Ayaz Gul
ISLAMABAD — China has advised the United States against staging an abrupt troop withdrawal from Afghanistan and called for collective international efforts to help initiate a peace process between the South Asian nation's warring parties.
The remarks by a top Chinese diplomat Sunday in neighboring Pakistan come amid unconfirmed media reports suggesting President Donald Trump has ordered pulling out half of the more than 14,000 U.S. troops stationed in Afghanistan.
FILE - A US military helicopter flies over the site of a suicide bomb that struck a NATO convoy in Kandahar south of Kabul, Afghanistan, Aug. 2, 2017.
“They [U.S.] have been in Afghanistan for 17 years. If they are leaving the country, they should try to leave in a gradual and a responsible way,” said Lijian Zhao, deputy Chinese ambassador in Islamabad.
Speaking to Pakistani television station GTV News, Lijian emphasized the need for the Taliban and Afghan government to sit together and negotiate a political resolution to a war he said has been going on for nearly 40 years.
Only an Afghan-led and Afghan-owned process supported by international partners of Afghanistan could help end the hostilities, Lijian noted.
“If a civil war broke out after the U.S. withdrawal, the first countries affected will be Pakistan, will be China, and it will be the immediate neighbors. So, we have to sit together with the parties concerned so that we start a peace process,” he said.
The U.S. has recently engaged in direct talks with the Taliban to convince them to engage in peace negotiations with the Afghan government. But reports of a potential U.S. withdrawal from the country have worried critics who say the move would reduce the incentive for insurgents to halt fighting and negotiate a deal.
Terrorism in Xinjiang
Lijian reiterated Beijing’s worries that a volatile Afghanistan would encourage terrorists linked to the outlawed East Turkistan Islamic Movement, or ETIM, to foment violence in the western Chinese region of Xinjiang.
FILE - A police officer checks the identity card of a man as security forces keep watch in a street in Kashgar, Xinjiang Uighur Autonomous Region, China, March 24, 2017.
The militant group claims to be fighting for the rights of the Uighur Muslim community in Xinjiang, which shares a border with both Afghanistan and Pakistan.
“They are still in Afghanistan. They are still posing a threat to the national security of Xinjiang, of China. What they want is to establish a separate state, to separate Xinjiang out of China. This is totally unacceptable to China. So, we will work with the Afghan government to try to eliminate this group,” Lijian pledged.

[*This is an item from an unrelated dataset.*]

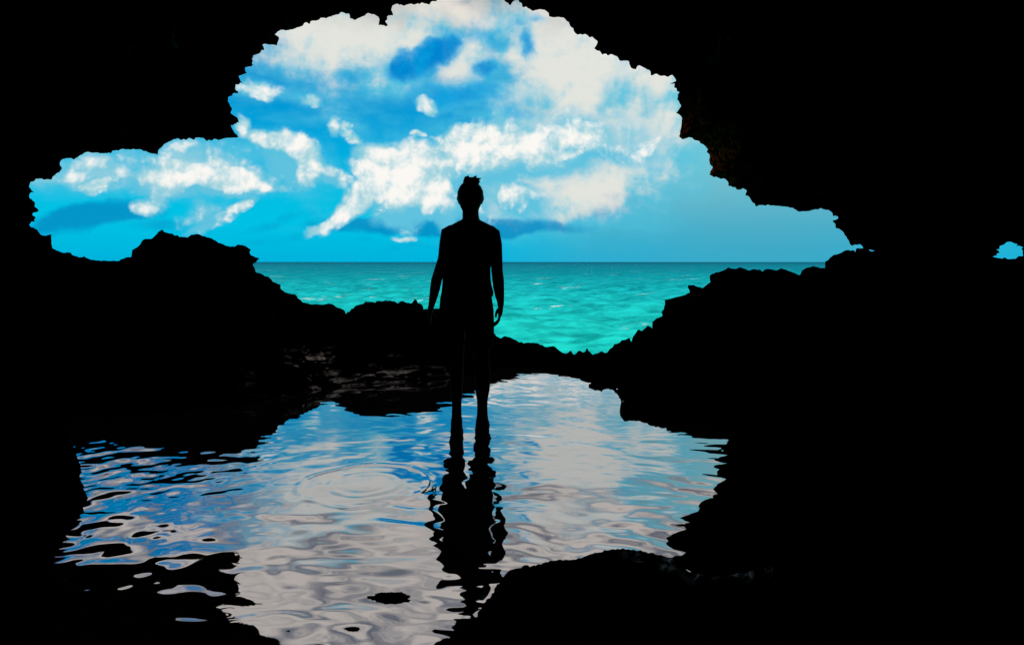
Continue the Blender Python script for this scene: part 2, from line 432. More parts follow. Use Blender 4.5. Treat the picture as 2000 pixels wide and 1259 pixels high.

The Chinese diplomat rejected as "groundless Western propaganda" reports that his country was suppressing religious freedom and the rights of Uighur Muslims in the name of fighting terrorism.
Rights issues in Xinjiang
International human rights groups have expressed concerns that China is forcing Uighur and other Muslim minorities to quit their religious beliefs in internment camps set up in Xinjiang under the guise of vocational education centers.
FILE - An Uighur woman rests near a cage protecting heavily armed Chinese paramilitary policemen on duty in Urumqi in China's northwestern region of Xinjiang, May 1, 2014.
Lijian noted that ETIM is declared a terrorist organization by the United Nations. He said that Chinese authorities, particularly those in Xinjiang, have taken measures against terrorists linked to the group, which has resulted in “zero” incidents of terrorism in the last two years.
The Chinese diplomat lamented that Western media describe counterterrorism moves in other parts of the world as "actions for maintaining peace,” but they become human rights issues when China undertakes similar actions.
“This is totally [a] double standard and Western propaganda. They are just badmouthing about China,” Lijian said.
The Chinese diplomat asserted that Xinjiang is open to international visits, and people can go there to see for themselves that the rights of Uighur Muslims are fully protected.